Farm to fork at the Bath & West Show

If you like your food to come with provenance, look no further than Somerset’s Bagnell Farm –they do it all – from rearing and showing to butchery and sales. And visitors to the Royal Bath & West Show can get a taste of everything the farm has to offer.

Based near Norton-Sub-Hamdon, the farm is managed by Mark Parsons along with help from his wife Lisa and children Charlotte; 16, Jacob; 15, Luke; 11 and Archie; 4. It’s a real family affair with Mark’s brother, Nick, and their Grandad heading up the on-site butchery. The children even help every day on the farm before school. “They love nothing more than getting their hands dirty, even Archie does his bit,” says Mrs Parsons.

On the farm they have 160 Red Ruby Devon cattle, 50 Jacob breeding ewes and 50 Iron Age pigs, which are all sold for meat either online, at farmers’ markets or shows. “We go to London, Wells and Street farmers’ markets every week, then our first show of the year will be North Somerset,” she explains.

The idea to set up their own mobile catering unit came from an experience at a show, which many families will be familiar with. “We went to a show and it cost us £40 just to feed our family with a burger each, it wasn’t even very good – the burger was like cardboard,” says Mrs Parsons. “We thought, we’ve got to do something about this. We started off with just burgers and they went down well, so now we do all sorts of gourmet meats and different flavours.”

From BBQ pork belly ribs to lamb burgers, they are sure to have something to suit every taste. “Nick is a Michelin starred chef and he likes to experiment with different flavours, to break the norm,” she says. “Whereas Grandad is much more traditional – he likes his faggots, liver and kidney. They make a great team.”

The family chose the Red Ruby Devon breed because they are a native breed and full of flavour. “Certain breeds are flavourless, but the Devon beef is fantastic,” says Mrs Parsons. “The steaks have great marbling and the mince has a much more traditional taste than mince you would buy in the shops. People are picking up on the quality of what we do, traceability really matters to us and we’re really proud of what we do as a family.”

They were worried that sales might take a hit in Veganuary but it had the opposite effect. “We thought sales would dive but we did better than we have ever done before.

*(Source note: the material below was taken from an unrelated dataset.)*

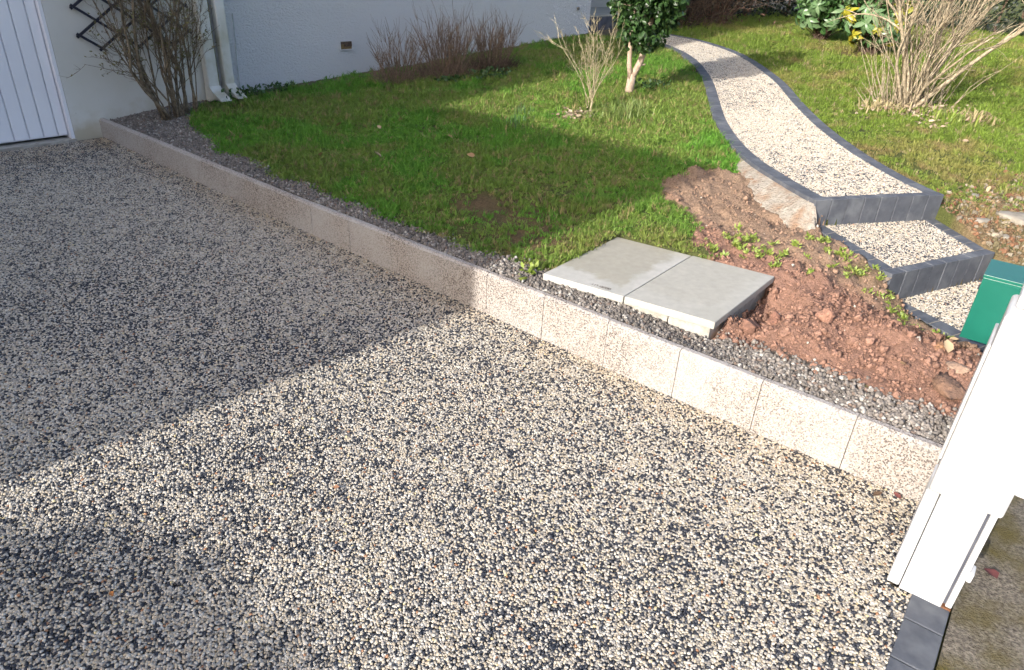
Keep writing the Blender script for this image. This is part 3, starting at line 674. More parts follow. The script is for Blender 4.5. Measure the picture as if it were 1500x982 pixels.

I think it’s because people are becoming more aware of where their meat is coming from and our meat comes with a story.”

And their popularity certainly keeps the butchers busy as they butcher a good number of lambs weekly. “We put the Jacobs to a Dorset Down ram because the Jacobs are stocky and sturdy but they aren’t commercial; crossed with the Dorset Down it gives the lambs a great flavour.”

And they chose their Iron Age pigs for a similar reason. “Because of the slight bit of wild boar in them there’s more flavour and a strong red colour – the crackling goes so well,” says Mrs Parsons. “The pigs graze in their natural environment – a woodland where they can eat acorns and hazelnuts – and they’re good for uprooting brambles too.”

Shop bought pork tends to be pale and dry which is caused by stress before the pigs are butchered, she explains. “Because we do it all ourselves it’s a stress-free environment.”

Their pork patty is a bit of a showstopper, too. “The patty is basically just a flat sausage, without the casing around it – people are a bit unsure at first but once they’ve tried it they’re hooked. It has a really lovely taste.”

Mrs Parsons has been showing cattle since 2012 but her husband started around 12 years ago and the kids are actively involved, too. “They love it, they’ve chosen their showing cattle for this year – they have to help out if they want to show,” she says. “Charlotte loves getting involved and it’s really helped with her confidence as she suffers with dyslexia. She won Red Ruby Devon of the year in 2017 at the Bath & West.”

The Bath & West is the family’s favourite show; they look forward to the next year as soon as it’s over. “It’s a lovely family show – especially the cattle showing side, it’s like one big family – it’s close knit and everyone looks after one another,” explains Mrs Parsons. “Last year was a good year there as we won the Bill Roberts trophy in the native breed pairs and reserve champion with a group of three and a group of four.”

Preparation starts at Christmas with selection for the coming show year. “Mark and I have very different tastes when it comes to selection but Mark shows for the farm so we can both have our way.”

The cattle are washed and dried weekly in the run up to showing. “This is just to get them used to everything, but they’re still an animal so you’ll never be able to completely control them. They’re much more loyal than my horses though,” she laughs.

The Parsons are keen to get their farming story out to the general public, and regularly promote their family life on Facebook. “We’re trying to show the people behind the farm, we want to make people realise that farmers aren’t ogres. We try to show that all our animals have had a lovely life and that matters to people.”

And they’re spreading the love around their showing peers, with a special discount at the Bagnell Farm stand just for stockmen. There will also be burgers on sale all day served with salad or chips.